● SET EXERCISE:
Go through the data below. List every line that holds the word "script".

● PROVIDED DATA:
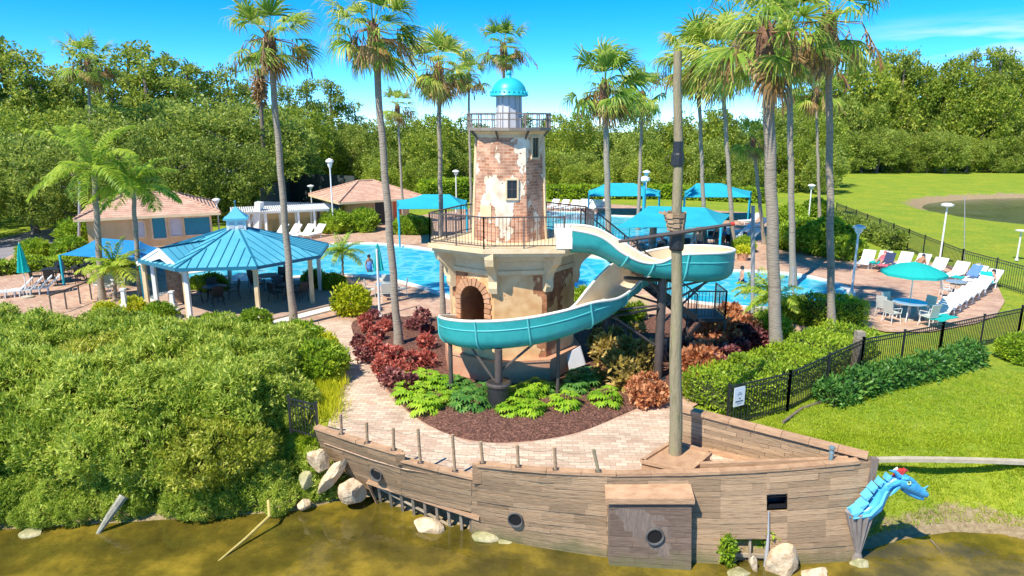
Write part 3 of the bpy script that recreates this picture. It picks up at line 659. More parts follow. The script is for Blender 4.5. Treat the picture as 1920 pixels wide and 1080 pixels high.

...

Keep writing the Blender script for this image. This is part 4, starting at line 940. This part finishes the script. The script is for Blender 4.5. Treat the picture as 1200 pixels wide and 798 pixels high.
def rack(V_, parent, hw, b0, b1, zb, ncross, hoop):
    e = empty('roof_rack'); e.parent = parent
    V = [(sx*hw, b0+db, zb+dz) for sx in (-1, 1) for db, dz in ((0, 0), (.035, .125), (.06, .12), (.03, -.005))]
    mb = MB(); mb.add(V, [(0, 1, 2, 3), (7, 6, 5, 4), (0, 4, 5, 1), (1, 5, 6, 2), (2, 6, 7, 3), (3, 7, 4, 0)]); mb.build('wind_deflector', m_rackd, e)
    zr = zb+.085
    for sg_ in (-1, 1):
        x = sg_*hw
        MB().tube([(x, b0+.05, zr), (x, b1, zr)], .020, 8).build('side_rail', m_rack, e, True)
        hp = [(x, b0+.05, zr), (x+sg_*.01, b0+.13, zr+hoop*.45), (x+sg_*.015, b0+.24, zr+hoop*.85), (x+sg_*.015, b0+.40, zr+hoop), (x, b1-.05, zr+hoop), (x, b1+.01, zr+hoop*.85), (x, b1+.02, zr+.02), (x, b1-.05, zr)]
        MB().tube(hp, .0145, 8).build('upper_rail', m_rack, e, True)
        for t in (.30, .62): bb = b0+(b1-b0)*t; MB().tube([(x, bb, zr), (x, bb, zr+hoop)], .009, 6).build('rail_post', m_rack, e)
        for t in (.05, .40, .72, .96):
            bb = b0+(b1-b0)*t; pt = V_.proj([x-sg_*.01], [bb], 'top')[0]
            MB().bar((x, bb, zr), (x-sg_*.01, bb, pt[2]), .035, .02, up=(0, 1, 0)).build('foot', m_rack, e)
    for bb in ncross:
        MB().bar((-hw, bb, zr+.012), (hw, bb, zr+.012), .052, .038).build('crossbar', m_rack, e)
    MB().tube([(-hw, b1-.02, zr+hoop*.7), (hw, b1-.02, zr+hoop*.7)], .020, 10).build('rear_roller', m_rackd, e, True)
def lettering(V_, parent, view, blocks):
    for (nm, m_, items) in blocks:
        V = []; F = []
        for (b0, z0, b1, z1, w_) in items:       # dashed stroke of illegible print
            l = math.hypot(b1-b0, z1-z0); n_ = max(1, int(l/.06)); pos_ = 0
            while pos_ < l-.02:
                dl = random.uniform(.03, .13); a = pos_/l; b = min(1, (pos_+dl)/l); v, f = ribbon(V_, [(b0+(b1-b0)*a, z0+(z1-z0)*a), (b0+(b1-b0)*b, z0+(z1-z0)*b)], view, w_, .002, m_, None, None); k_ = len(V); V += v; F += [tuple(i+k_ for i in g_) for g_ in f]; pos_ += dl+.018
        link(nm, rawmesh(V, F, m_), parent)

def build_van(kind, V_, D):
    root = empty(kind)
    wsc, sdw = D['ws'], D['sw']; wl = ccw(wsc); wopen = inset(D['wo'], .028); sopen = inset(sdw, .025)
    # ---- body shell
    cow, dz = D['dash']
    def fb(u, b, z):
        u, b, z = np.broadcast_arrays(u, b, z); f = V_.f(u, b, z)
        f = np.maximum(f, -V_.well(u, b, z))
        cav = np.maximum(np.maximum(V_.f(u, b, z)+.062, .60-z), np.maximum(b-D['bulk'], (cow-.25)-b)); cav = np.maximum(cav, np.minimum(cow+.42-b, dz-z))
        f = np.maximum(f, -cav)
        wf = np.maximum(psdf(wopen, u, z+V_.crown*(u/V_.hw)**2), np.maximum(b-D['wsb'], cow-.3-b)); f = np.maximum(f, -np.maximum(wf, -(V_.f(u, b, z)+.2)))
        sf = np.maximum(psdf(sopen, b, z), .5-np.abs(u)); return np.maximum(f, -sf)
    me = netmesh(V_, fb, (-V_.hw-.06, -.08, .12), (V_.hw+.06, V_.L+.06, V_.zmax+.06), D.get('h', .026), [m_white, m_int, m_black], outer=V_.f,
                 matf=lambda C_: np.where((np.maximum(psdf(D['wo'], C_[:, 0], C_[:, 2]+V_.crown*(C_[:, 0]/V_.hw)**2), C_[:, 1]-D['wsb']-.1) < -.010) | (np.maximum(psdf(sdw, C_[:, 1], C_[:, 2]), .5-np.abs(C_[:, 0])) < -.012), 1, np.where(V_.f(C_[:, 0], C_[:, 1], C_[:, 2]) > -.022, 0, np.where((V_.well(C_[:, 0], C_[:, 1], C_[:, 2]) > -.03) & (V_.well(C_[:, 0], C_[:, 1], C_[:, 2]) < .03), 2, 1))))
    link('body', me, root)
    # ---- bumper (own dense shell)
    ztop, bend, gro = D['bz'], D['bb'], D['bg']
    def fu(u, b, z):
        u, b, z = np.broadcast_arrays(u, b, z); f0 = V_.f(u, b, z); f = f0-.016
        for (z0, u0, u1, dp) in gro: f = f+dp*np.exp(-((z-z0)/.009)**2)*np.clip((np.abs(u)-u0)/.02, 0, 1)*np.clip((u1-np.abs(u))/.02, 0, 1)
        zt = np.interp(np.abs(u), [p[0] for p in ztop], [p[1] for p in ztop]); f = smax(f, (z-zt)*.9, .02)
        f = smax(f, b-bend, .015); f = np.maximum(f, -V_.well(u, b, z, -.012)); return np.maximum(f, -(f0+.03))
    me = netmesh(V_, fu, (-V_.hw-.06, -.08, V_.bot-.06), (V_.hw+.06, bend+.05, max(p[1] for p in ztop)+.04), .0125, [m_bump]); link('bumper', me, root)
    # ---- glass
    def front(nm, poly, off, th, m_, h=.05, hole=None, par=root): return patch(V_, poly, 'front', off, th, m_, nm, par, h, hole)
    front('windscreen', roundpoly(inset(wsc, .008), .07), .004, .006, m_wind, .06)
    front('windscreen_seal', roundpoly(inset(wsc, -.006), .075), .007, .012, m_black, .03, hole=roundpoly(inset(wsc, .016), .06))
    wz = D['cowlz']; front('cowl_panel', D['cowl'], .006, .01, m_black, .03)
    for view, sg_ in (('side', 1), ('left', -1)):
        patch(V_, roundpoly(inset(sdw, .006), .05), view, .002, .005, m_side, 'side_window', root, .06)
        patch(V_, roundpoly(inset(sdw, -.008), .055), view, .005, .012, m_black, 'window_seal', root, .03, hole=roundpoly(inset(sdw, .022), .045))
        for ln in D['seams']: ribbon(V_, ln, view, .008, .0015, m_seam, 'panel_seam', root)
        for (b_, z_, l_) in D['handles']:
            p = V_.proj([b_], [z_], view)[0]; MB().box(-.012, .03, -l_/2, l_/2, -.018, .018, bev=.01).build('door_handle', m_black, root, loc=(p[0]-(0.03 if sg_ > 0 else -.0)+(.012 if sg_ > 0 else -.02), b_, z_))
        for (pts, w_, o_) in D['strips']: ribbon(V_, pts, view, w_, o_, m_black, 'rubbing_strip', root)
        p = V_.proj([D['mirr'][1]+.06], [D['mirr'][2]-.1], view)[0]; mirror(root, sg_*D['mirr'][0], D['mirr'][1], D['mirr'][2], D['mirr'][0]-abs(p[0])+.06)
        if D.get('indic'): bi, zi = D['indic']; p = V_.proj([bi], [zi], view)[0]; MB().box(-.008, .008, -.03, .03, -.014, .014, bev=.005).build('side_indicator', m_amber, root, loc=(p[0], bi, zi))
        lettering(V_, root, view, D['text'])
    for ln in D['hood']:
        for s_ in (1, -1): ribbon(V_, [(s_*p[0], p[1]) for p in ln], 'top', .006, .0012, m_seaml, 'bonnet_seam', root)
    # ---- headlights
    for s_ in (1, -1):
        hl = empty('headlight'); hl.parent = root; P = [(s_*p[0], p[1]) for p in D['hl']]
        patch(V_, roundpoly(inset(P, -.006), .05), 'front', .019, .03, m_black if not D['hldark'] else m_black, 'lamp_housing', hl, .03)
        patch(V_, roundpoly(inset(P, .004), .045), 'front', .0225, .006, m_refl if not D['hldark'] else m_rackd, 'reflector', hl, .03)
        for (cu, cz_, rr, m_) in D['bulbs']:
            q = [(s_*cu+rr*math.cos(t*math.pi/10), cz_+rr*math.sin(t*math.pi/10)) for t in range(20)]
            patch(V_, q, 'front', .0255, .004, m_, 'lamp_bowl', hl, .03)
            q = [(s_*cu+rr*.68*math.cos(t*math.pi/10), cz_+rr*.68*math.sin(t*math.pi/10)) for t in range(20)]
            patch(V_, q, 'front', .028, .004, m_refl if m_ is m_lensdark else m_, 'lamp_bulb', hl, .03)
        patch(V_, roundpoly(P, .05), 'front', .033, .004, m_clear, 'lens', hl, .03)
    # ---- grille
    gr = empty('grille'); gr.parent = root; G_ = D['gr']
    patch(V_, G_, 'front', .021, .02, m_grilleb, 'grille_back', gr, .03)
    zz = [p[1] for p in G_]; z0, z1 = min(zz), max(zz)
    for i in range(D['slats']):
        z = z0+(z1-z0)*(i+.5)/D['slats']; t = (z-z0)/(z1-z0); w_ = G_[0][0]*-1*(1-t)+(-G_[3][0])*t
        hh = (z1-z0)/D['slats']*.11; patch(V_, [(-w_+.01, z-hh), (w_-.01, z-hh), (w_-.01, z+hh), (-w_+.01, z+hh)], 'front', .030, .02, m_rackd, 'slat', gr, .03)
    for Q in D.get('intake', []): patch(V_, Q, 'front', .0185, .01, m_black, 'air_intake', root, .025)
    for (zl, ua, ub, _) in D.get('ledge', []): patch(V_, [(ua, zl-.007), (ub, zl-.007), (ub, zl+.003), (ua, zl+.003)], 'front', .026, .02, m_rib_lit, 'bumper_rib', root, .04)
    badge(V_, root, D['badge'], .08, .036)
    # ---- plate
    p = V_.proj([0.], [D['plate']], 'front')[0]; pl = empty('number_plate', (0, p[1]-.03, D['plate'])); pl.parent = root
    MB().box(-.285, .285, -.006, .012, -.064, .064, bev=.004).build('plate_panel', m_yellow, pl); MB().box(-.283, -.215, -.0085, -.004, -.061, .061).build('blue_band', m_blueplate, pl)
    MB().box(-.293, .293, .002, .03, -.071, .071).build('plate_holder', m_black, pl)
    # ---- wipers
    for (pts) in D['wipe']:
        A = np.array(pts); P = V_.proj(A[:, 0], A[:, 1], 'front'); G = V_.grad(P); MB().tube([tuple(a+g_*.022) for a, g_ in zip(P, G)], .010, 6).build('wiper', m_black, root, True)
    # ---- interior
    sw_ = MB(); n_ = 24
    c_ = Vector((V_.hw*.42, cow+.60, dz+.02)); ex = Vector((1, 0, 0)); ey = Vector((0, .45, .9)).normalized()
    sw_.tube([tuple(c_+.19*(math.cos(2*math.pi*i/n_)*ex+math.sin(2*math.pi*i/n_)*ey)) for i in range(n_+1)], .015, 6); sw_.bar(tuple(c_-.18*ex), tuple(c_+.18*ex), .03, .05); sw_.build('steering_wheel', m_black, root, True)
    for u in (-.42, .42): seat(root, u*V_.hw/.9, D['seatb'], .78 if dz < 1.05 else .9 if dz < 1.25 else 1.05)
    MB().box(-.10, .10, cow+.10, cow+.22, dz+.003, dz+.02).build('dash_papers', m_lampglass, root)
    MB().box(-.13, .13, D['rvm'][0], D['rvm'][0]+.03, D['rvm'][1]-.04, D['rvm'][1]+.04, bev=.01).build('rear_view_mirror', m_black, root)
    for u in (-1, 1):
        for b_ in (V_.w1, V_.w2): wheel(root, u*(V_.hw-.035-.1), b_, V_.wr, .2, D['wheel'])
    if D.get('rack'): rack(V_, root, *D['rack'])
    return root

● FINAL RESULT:
Write part 3 of the bpy script that recreates this picture. It picks up at line 659. More parts follow. The script is for Blender 4.5. Treat the picture as 1920 pixels wide and 1080 pixels high.
Keep writing the Blender script for this image. This is part 4, starting at line 940. This part finishes the script. The script is for Blender 4.5. Treat the picture as 1200 pixels wide and 798 pixels high.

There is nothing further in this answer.